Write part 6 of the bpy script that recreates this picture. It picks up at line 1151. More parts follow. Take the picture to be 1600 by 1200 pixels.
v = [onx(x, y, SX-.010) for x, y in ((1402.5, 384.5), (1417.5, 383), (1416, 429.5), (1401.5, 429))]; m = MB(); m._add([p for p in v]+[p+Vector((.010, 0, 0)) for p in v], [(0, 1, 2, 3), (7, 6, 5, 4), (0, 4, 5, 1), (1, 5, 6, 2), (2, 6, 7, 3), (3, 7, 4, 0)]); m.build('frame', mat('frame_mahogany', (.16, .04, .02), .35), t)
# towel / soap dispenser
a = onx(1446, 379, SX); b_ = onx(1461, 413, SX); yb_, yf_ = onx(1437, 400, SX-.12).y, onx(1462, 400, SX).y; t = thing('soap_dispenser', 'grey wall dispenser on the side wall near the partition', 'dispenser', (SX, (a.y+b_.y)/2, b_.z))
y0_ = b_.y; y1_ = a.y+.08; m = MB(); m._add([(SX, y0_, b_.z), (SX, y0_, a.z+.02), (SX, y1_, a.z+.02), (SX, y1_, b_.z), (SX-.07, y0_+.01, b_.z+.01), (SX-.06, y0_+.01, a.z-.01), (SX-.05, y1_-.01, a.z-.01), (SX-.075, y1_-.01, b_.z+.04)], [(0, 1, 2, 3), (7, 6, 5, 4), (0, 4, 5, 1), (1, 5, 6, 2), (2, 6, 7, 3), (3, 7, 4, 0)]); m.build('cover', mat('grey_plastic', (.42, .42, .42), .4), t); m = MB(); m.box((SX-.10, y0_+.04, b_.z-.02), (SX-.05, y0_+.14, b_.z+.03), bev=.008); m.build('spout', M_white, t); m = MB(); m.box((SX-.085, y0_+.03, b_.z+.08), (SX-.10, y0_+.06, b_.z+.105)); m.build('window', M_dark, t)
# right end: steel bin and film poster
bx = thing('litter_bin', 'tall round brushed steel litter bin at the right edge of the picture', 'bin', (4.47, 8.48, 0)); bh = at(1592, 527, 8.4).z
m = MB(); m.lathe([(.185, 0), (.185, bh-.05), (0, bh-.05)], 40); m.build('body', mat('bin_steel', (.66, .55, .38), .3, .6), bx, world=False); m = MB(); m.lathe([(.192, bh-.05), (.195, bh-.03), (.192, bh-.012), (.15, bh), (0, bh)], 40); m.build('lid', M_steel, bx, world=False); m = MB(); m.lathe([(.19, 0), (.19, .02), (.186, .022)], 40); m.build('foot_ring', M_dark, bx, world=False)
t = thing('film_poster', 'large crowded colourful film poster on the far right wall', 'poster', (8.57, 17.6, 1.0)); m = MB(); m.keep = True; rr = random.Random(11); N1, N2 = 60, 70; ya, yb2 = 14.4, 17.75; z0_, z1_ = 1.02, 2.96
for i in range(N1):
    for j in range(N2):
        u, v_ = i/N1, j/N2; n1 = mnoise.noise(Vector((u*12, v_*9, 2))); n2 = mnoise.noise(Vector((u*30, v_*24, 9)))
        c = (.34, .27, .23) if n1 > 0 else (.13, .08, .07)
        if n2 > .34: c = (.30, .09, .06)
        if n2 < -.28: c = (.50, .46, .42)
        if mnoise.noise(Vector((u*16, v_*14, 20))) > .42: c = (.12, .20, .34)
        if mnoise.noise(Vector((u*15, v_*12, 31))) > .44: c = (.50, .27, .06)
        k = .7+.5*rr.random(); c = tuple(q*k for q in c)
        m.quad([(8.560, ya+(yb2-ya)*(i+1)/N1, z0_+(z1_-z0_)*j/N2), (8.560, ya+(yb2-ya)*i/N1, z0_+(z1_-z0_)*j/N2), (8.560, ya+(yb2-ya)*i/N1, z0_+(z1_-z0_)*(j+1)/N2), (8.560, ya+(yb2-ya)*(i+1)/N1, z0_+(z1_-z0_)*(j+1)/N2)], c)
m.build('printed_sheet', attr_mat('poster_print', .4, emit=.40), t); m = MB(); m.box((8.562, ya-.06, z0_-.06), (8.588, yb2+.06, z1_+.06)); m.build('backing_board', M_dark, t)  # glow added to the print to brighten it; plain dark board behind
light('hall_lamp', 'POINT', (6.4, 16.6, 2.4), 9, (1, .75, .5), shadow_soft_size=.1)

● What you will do
Print the listing above in its entirety, with every line exact.

● Response to this task
Write part 6 of the bpy script that recreates this picture. It picks up at line 1151. More parts follow. Take the picture to be 1600 by 1200 pixels.
v = [onx(x, y, SX-.010) for x, y in ((1402.5, 384.5), (1417.5, 383), (1416, 429.5), (1401.5, 429))]; m = MB(); m._add([p for p in v]+[p+Vector((.010, 0, 0)) for p in v], [(0, 1, 2, 3), (7, 6, 5, 4), (0, 4, 5, 1), (1, 5, 6, 2), (2, 6, 7, 3), (3, 7, 4, 0)]); m.build('frame', mat('frame_mahogany', (.16, .04, .02), .35), t)
# towel / soap dispenser
a = onx(1446, 379, SX); b_ = onx(1461, 413, SX); yb_, yf_ = onx(1437, 400, SX-.12).y, onx(1462, 400, SX).y; t = thing('soap_dispenser', 'grey wall dispenser on the side wall near the partition', 'dispenser', (SX, (a.y+b_.y)/2, b_.z))
y0_ = b_.y; y1_ = a.y+.08; m = MB(); m._add([(SX, y0_, b_.z), (SX, y0_, a.z+.02), (SX, y1_, a.z+.02), (SX, y1_, b_.z), (SX-.07, y0_+.01, b_.z+.01), (SX-.06, y0_+.01, a.z-.01), (SX-.05, y1_-.01, a.z-.01), (SX-.075, y1_-.01, b_.z+.04)], [(0, 1, 2, 3), (7, 6, 5, 4), (0, 4, 5, 1), (1, 5, 6, 2), (2, 6, 7, 3), (3, 7, 4, 0)]); m.build('cover', mat('grey_plastic', (.42, .42, .42), .4), t); m = MB(); m.box((SX-.10, y0_+.04, b_.z-.02), (SX-.05, y0_+.14, b_.z+.03), bev=.008); m.build('spout', M_white, t); m = MB(); m.box((SX-.085, y0_+.03, b_.z+.08), (SX-.10, y0_+.06, b_.z+.105)); m.build('window', M_dark, t)
# right end: steel bin and film poster
bx = thing('litter_bin', 'tall round brushed steel litter bin at the right edge of the picture', 'bin', (4.47, 8.48, 0)); bh = at(1592, 527, 8.4).z
m = MB(); m.lathe([(.185, 0), (.185, bh-.05), (0, bh-.05)], 40); m.build('body', mat('bin_steel', (.66, .55, .38), .3, .6), bx, world=False); m = MB(); m.lathe([(.192, bh-.05), (.195, bh-.03), (.192, bh-.012), (.15, bh), (0, bh)], 40); m.build('lid', M_steel, bx, world=False); m = MB(); m.lathe([(.19, 0), (.19, .02), (.186, .022)], 40); m.build('foot_ring', M_dark, bx, world=False)
t = thing('film_poster', 'large crowded colourful film poster on the far right wall', 'poster', (8.57, 17.6, 1.0)); m = MB(); m.keep = True; rr = random.Random(11); N1, N2 = 60, 70; ya, yb2 = 14.4, 17.75; z0_, z1_ = 1.02, 2.96
for i in range(N1):
    for j in range(N2):
        u, v_ = i/N1, j/N2; n1 = mnoise.noise(Vector((u*12, v_*9, 2))); n2 = mnoise.noise(Vector((u*30, v_*24, 9)))
        c = (.34, .27, .23) if n1 > 0 else (.13, .08, .07)
        if n2 > .34: c = (.30, .09, .06)
        if n2 < -.28: c = (.50, .46, .42)
        if mnoise.noise(Vector((u*16, v_*14, 20))) > .42: c = (.12, .20, .34)
        if mnoise.noise(Vector((u*15, v_*12, 31))) > .44: c = (.50, .27, .06)
        k = .7+.5*rr.random(); c = tuple(q*k for q in c)
        m.quad([(8.560, ya+(yb2-ya)*(i+1)/N1, z0_+(z1_-z0_)*j/N2), (8.560, ya+(yb2-ya)*i/N1, z0_+(z1_-z0_)*j/N2), (8.560, ya+(yb2-ya)*i/N1, z0_+(z1_-z0_)*(j+1)/N2), (8.560, ya+(yb2-ya)*(i+1)/N1, z0_+(z1_-z0_)*(j+1)/N2)], c)
m.build('printed_sheet', attr_mat('poster_print', .4, emit=.40), t); m = MB(); m.box((8.562, ya-.06, z0_-.06), (8.588, yb2+.06, z1_+.06)); m.build('backing_board', M_dark, t)  # glow added to the print to brighten it; plain dark board behind
light('hall_lamp', 'POINT', (6.4, 16.6, 2.4), 9, (1, .75, .5), shadow_soft_size=.1)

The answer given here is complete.